Political portraits and works
Draft Age (1965), made during the Vietnam War, portrays a friend as a rebellious, proud young man who might be required to serve his country to protect values that he may question. Made in oil, the picture shows mastery of the subject, message and medium beyond the artist’s nineteen years.
Through his acquaintance with the Kennedy family, Wyeth was commissioned to do a posthumous unofficial Portrait of John F. Kennedy (1967), with the understanding that he would keep it if it was not accepted by the surviving family.
Both brothers Robert Kennedy and Ted Kennedy posed for Wyeth, and he studied photographs and films of the deceased president for three weeks. He attempted to portray JFK early in his presidency, perhaps in a moment of doubt or indecision over the Bay of Pigs Invasion, with the burden of power weighing on him. Jackie Kennedy thought the portrait accurate, but RFK and other family members did not like the less-than-triumphal depiction.

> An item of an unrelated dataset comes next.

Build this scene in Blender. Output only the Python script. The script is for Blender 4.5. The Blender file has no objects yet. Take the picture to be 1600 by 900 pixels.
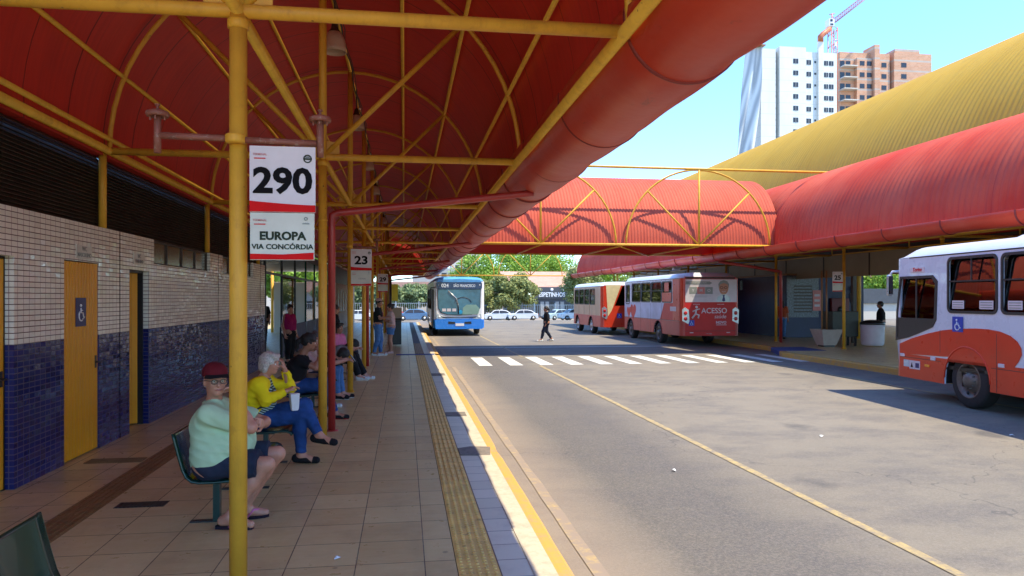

The painting did not hang in the White House, and after stays at the French embassy in Paris, France and Trinity College in Dublin, Ireland, it was on loan from the artist to The Vice-President’s Residence Foundation in Washington DC. Through great public acceptance, it has become one of the most famous images of JFK, including use on a 1988 postage stamp issued in Ireland. In 2014, the artist gave the portrait as a partial gift and partial purchase to the Museum of Fine Arts, Boston.
Harper’s Magazine engaged Wyeth as a court artist for the Watergate hearings and trials that included US Senate and the Supreme Court proceedings regarding the impeachment of President Richard Nixon, including the tense courtroom scenes in Judge John J. Sirica’s trial of John Ehrlichman, G. Gordon Liddy, and other Watergate defendants.
In New York during the 1970s, Wyeth painted President-elect Jimmy Carter.
In 1984 he painted Night Vision to commemorate the Vietnam Veterans Memorial. This piece depicts a soldier of the Vietnam era as though seen through a Starlight scope or similar night vision device. It was later reproduced as a signed limited edition and sold to benefit the Vietnam Veteran’s Memorial, colloquially known as “The Wall”.